Data extract »
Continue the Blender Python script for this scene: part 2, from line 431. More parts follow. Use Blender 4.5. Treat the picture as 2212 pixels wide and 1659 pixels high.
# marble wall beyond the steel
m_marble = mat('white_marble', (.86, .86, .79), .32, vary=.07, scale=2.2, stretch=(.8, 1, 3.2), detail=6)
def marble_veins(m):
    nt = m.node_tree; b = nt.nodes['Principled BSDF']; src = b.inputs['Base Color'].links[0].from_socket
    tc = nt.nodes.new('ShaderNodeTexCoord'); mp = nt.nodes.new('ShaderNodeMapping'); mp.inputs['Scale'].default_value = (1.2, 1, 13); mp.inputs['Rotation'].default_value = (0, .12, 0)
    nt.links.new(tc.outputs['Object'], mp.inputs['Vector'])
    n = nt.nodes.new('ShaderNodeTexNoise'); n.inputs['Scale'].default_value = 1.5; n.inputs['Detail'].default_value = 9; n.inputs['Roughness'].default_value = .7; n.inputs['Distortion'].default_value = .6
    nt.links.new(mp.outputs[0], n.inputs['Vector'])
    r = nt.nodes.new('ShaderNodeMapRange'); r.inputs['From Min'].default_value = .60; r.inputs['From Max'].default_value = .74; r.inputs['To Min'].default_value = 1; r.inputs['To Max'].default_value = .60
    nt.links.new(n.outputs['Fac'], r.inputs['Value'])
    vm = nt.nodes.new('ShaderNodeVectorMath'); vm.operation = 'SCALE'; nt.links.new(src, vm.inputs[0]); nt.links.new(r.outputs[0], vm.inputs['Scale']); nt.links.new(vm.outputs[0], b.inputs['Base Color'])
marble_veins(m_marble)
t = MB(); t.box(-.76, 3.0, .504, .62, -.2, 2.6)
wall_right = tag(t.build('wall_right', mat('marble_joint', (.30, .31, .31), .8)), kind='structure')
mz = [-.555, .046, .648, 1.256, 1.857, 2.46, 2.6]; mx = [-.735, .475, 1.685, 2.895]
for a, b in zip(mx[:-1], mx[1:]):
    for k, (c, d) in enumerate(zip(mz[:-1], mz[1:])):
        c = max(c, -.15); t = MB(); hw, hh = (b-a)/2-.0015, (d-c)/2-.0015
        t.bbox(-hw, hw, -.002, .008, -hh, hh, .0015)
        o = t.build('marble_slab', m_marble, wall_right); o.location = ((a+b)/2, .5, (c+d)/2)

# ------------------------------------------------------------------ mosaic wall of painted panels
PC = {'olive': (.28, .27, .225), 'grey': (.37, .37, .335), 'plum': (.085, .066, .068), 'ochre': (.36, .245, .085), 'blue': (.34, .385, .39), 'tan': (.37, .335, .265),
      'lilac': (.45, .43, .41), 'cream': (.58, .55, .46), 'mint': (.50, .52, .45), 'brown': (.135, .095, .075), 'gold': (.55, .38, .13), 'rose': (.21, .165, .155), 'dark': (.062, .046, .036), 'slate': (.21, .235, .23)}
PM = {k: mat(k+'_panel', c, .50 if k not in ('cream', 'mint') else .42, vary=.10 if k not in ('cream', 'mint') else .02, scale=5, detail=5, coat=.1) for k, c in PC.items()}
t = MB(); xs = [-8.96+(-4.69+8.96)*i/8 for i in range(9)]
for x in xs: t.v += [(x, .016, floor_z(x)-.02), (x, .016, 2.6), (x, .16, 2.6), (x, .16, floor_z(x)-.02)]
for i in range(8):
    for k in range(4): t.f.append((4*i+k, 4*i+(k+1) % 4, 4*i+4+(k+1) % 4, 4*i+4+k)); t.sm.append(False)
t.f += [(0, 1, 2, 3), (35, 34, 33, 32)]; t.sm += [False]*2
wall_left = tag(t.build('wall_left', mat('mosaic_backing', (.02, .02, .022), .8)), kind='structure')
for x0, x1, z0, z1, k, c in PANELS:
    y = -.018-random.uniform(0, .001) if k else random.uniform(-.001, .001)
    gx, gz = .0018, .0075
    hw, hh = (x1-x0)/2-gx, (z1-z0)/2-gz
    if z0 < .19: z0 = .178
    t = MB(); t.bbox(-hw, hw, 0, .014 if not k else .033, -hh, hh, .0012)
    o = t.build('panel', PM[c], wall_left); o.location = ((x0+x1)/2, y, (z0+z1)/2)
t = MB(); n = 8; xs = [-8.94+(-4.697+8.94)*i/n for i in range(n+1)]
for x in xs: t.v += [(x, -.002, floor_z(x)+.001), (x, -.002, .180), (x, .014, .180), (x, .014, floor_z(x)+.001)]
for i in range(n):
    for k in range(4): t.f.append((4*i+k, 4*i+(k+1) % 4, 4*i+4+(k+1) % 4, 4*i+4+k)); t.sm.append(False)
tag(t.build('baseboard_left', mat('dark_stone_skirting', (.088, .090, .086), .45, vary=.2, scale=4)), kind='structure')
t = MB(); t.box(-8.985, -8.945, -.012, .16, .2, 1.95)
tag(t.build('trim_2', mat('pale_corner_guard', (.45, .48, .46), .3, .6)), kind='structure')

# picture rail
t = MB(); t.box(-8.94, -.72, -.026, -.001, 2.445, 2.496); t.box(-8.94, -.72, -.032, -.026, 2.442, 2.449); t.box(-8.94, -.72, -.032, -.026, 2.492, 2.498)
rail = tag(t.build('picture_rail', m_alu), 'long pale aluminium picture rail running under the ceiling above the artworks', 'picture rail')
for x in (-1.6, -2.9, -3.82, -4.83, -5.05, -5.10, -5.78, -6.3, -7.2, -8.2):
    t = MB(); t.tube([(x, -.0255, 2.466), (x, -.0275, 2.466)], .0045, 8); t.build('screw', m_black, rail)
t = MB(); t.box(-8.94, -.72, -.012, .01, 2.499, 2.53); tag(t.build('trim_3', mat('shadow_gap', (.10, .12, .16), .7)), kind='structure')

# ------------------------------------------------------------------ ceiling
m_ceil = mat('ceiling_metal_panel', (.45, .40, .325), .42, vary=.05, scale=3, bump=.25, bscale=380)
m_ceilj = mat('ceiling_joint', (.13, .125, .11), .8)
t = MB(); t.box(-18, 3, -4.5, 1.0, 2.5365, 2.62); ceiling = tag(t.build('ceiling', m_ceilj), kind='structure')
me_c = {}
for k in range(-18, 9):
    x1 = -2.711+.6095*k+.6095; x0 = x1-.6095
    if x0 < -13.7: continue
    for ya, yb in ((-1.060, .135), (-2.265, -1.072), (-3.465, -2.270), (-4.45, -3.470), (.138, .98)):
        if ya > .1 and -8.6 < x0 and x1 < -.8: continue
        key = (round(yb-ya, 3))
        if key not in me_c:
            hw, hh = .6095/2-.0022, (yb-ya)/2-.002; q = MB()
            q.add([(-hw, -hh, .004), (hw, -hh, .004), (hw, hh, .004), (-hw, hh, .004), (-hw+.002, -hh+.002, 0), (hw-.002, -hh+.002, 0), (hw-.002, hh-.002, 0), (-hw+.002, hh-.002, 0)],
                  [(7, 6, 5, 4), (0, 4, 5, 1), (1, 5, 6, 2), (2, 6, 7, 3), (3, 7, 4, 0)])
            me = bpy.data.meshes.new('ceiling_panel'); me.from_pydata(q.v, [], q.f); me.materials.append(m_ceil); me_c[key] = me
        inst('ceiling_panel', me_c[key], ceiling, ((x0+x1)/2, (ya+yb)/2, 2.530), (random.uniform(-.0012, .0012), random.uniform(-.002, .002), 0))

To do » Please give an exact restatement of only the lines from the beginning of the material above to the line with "o = t.build('marble_slab', m_marble, wall_right);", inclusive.

Complete output »
Continue the Blender Python script for this scene: part 2, from line 431. More parts follow. Use Blender 4.5. Treat the picture as 2212 pixels wide and 1659 pixels high.
# marble wall beyond the steel
m_marble = mat('white_marble', (.86, .86, .79), .32, vary=.07, scale=2.2, stretch=(.8, 1, 3.2), detail=6)
def marble_veins(m):
    nt = m.node_tree; b = nt.nodes['Principled BSDF']; src = b.inputs['Base Color'].links[0].from_socket
    tc = nt.nodes.new('ShaderNodeTexCoord'); mp = nt.nodes.new('ShaderNodeMapping'); mp.inputs['Scale'].default_value = (1.2, 1, 13); mp.inputs['Rotation'].default_value = (0, .12, 0)
    nt.links.new(tc.outputs['Object'], mp.inputs['Vector'])
    n = nt.nodes.new('ShaderNodeTexNoise'); n.inputs['Scale'].default_value = 1.5; n.inputs['Detail'].default_value = 9; n.inputs['Roughness'].default_value = .7; n.inputs['Distortion'].default_value = .6
    nt.links.new(mp.outputs[0], n.inputs['Vector'])
    r = nt.nodes.new('ShaderNodeMapRange'); r.inputs['From Min'].default_value = .60; r.inputs['From Max'].default_value = .74; r.inputs['To Min'].default_value = 1; r.inputs['To Max'].default_value = .60
    nt.links.new(n.outputs['Fac'], r.inputs['Value'])
    vm = nt.nodes.new('ShaderNodeVectorMath'); vm.operation = 'SCALE'; nt.links.new(src, vm.inputs[0]); nt.links.new(r.outputs[0], vm.inputs['Scale']); nt.links.new(vm.outputs[0], b.inputs['Base Color'])
marble_veins(m_marble)
t = MB(); t.box(-.76, 3.0, .504, .62, -.2, 2.6)
wall_right = tag(t.build('wall_right', mat('marble_joint', (.30, .31, .31), .8)), kind='structure')
mz = [-.555, .046, .648, 1.256, 1.857, 2.46, 2.6]; mx = [-.735, .475, 1.685, 2.895]
for a, b in zip(mx[:-1], mx[1:]):
    for k, (c, d) in enumerate(zip(mz[:-1], mz[1:])):
        c = max(c, -.15); t = MB(); hw, hh = (b-a)/2-.0015, (d-c)/2-.0015
        t.bbox(-hw, hw, -.002, .008, -hh, hh, .0015)
        o = t.build('marble_slab', m_marble, wall_right); o.location = ((a+b)/2, .5, (c+d)/2)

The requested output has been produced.